Оркестр Рубикиса в «Тангейзере» безупречен и некриклив. Партитурная конструкция не наваливается боком на шлягеры, вроде Увертюры или Романса Вольфрама, но хорошо чувствует нерв важных «проходных» (пардон за каламбур) эпизодов, типа Хора Паломников. Время оперы отдано не дирижерским и не нашим представлениям о лучшем, что есть в партитуре «Тангейзера». Оно отдано ей самой. И отдано в той же мере, в какой мыслям о Вагнере и о нас отдано режиссерское (вплоть до сыновнего) «я».
В столь счастливой творческой амбивалентности, понятно, расцветают и солисты. Самая сильная и безукоризненно стильная – Ирина Чурилова в партии Елизаветы. Возрастной образ молодой солистке Новосибирского, а теперь и Мариинского театров удался вокально, актерски, хочется добавить, и человечески. Надо очень хорошо слышать Вагнера, чтобы «переодевшись» из Елизаветы, идеальной возлюбленной Тангейзера, во властную седую бизнес-леди (напомню, мать героя еще и арт-директор кинофестиваля), отыграть такое сострадание, которое по сравнению с вагнеровским «заданием Елизавете» утяжеляет драматическую нагрузку роли раз в сто. Чурилова и сыграла, и спела – да как!
Статный рижанин Андрис Людвигс в роли Иисуса с тангейзеровой партией в Прологе отзвучал так же прекрасно. И именно это «прекрасно» удачно оттенил шершавый тембр основного Тангейзера – Стига Андерсена: таким образом, зазор между кино-идеальностью и бытийной надломленностью воплощен и костюмно, и вокально, притом что в финале еще и симметрично достроен идеальным же Романсом Вольфрама. К слову, Павел Янковский (Вольфрам) совершенно невиданной палитрой тонкостей гениально отыграл загадочного в своем безгрешии то ли, увы, карьериста, то ли любимца Фортуны. Прямая заявка на «лучшую – во всех смыслах – мужскую роль».

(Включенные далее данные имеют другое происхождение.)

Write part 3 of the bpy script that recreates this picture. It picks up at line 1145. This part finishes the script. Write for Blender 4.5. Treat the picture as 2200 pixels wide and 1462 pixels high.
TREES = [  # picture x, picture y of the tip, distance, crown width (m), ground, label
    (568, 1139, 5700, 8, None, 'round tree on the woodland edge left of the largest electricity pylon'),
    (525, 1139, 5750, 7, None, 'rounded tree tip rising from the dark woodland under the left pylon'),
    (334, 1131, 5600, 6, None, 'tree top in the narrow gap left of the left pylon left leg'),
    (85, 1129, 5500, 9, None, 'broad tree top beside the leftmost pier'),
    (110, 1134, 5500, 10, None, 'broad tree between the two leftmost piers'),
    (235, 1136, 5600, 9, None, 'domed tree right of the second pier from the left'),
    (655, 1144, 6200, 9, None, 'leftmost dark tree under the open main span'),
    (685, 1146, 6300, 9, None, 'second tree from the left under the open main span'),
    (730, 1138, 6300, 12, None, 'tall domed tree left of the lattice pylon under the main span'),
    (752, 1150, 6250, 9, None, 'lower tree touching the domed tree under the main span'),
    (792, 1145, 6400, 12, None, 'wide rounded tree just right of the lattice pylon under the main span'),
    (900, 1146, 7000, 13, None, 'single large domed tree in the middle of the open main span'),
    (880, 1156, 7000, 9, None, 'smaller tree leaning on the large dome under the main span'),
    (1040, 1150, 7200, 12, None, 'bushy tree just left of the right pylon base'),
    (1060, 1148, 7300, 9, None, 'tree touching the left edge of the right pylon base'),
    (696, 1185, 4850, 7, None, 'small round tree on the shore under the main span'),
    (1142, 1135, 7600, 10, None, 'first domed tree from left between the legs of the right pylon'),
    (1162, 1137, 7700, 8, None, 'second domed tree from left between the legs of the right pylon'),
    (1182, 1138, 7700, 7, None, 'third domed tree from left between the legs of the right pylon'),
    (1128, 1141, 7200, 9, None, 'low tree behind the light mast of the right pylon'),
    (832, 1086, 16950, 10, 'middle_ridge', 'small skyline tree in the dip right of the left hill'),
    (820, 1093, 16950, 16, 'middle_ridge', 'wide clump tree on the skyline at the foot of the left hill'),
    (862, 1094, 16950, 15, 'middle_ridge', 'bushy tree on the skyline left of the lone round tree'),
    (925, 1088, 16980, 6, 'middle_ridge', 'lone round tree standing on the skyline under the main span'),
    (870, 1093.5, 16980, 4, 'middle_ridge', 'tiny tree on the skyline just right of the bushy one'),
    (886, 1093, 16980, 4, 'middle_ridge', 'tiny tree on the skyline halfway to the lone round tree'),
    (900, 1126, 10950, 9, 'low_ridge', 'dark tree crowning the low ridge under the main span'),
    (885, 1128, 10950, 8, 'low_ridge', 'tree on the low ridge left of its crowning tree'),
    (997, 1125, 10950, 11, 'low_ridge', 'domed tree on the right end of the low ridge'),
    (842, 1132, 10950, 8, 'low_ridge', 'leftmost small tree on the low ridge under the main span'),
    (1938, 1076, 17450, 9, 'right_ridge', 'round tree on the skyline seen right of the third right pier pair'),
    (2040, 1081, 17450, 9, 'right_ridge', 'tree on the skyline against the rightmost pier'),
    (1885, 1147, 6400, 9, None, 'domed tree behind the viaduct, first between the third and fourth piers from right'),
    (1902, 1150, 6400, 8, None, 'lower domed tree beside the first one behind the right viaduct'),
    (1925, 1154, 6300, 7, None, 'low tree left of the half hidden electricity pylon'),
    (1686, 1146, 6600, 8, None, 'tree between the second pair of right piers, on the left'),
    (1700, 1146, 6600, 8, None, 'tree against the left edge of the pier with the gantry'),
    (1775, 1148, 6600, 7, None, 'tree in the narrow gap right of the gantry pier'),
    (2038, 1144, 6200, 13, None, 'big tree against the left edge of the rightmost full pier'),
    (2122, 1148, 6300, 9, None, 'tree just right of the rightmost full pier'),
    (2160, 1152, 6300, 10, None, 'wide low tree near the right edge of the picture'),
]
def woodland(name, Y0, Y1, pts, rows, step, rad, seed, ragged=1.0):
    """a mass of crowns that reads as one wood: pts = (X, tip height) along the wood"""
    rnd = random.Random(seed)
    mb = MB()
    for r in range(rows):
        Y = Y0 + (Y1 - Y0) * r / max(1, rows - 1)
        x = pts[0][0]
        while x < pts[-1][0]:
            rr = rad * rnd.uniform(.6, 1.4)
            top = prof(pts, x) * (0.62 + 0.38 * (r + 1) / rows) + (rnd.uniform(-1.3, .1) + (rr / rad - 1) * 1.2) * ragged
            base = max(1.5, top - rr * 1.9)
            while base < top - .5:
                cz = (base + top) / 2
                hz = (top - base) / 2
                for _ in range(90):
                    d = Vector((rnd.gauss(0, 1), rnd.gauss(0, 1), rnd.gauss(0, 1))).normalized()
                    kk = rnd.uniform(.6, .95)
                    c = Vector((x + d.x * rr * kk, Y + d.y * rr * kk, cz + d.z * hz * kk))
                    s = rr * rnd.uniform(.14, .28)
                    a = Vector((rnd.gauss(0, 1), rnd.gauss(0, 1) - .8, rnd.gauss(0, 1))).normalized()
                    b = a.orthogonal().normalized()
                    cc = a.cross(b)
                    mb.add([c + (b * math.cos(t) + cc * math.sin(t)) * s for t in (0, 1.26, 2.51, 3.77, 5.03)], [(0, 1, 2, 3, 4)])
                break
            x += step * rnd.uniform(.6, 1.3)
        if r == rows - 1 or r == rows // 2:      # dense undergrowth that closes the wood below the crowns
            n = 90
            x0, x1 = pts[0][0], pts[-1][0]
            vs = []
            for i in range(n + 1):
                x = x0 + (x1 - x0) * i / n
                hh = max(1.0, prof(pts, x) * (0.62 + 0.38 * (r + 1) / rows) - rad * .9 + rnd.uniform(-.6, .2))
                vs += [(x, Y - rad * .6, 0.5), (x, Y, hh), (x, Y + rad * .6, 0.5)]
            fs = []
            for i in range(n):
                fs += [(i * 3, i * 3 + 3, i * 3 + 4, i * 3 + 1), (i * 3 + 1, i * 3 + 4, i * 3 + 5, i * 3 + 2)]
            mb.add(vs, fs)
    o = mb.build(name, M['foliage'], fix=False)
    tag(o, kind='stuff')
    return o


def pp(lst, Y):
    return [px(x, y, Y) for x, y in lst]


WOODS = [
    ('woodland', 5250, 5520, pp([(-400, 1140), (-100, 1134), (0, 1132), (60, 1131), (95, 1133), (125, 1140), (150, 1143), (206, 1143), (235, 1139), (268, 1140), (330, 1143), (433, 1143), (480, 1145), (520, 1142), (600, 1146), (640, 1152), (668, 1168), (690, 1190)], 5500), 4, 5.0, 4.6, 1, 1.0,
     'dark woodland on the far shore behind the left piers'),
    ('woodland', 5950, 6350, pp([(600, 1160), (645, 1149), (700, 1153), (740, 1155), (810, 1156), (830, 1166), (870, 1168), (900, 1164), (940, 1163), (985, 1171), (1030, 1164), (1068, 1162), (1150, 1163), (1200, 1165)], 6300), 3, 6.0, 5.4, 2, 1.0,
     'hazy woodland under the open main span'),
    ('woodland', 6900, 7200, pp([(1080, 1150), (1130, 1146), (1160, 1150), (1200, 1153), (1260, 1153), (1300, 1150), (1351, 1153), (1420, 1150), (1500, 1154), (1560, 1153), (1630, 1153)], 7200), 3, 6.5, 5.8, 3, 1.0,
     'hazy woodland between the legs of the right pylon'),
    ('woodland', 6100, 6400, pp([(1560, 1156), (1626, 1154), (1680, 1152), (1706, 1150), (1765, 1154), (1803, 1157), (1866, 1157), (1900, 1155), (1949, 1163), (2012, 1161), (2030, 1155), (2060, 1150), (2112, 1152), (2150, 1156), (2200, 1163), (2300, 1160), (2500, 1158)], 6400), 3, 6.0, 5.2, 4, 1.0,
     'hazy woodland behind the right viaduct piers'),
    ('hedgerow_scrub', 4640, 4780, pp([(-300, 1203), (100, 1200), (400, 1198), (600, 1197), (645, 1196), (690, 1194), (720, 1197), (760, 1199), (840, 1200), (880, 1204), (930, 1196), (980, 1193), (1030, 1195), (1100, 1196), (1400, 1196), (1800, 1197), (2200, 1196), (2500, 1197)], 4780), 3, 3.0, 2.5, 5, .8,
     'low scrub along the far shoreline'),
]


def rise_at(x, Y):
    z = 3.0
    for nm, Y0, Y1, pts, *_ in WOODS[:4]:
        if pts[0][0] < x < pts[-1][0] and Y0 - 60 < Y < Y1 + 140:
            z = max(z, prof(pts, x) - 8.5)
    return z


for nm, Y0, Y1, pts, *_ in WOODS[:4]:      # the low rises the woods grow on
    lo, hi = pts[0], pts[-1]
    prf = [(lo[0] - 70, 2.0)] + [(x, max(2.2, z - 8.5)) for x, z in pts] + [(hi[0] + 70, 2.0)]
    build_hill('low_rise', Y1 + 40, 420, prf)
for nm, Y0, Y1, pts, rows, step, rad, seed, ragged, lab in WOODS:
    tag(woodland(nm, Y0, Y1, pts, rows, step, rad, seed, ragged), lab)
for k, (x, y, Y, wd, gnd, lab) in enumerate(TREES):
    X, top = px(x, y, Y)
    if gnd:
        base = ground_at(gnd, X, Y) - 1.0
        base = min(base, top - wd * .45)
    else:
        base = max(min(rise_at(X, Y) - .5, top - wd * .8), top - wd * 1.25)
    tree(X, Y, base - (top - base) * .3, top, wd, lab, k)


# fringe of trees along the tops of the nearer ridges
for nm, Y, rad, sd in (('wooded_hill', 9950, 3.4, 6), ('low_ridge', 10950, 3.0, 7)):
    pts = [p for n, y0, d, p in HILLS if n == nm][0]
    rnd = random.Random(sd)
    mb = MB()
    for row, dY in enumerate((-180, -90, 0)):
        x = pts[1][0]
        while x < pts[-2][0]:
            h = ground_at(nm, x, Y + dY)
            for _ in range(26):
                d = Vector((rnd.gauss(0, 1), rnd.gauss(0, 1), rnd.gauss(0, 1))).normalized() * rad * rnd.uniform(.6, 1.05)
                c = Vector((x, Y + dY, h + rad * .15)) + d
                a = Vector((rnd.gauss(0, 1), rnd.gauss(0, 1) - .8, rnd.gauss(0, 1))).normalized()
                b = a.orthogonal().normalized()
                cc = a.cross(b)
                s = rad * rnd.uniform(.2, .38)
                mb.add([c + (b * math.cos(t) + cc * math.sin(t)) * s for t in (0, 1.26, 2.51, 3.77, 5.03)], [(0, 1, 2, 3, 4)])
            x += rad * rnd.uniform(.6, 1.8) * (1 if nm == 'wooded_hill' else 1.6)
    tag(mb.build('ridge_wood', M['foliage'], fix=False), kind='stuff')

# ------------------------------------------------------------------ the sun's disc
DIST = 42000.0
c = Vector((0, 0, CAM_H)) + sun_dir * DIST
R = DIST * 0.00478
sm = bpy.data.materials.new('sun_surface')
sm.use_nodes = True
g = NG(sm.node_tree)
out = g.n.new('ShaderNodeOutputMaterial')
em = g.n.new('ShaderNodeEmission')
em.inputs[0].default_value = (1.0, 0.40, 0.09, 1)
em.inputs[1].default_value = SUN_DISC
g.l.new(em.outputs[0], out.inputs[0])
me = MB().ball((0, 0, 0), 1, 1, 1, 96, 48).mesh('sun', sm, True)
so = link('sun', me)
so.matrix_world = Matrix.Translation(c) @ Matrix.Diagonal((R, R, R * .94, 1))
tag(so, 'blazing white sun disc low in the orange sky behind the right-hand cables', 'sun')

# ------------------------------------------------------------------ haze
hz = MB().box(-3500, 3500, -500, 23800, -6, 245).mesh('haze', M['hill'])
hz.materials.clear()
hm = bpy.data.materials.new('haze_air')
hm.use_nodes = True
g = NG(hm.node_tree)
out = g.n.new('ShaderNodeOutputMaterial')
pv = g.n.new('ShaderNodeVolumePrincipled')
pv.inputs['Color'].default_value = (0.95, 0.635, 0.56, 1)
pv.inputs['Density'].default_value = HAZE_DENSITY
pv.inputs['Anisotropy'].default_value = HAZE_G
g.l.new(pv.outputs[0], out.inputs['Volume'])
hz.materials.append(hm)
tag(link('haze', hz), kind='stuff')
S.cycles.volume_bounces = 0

Отечественная вагнериана, до поры до времени удерживаемая Валерием Гергиевым в пределах Мариинского театра, на глазах меняет места своей дислокации. И если «Золотая Маска-2013» в номинации «лучший дирижер», доставшаяся Яну Латам-Кёнигу за «Тристана и Изольду» в московской Новой Опере, скорее, выглядела случайностью, то после новосибирского «Тангейзера» есть повод всерьез задуматься о новом «русском Байройте», а самому Сибирскому Колизею – о системном пополнении вагнеровского репертуара. Силы для этого – есть.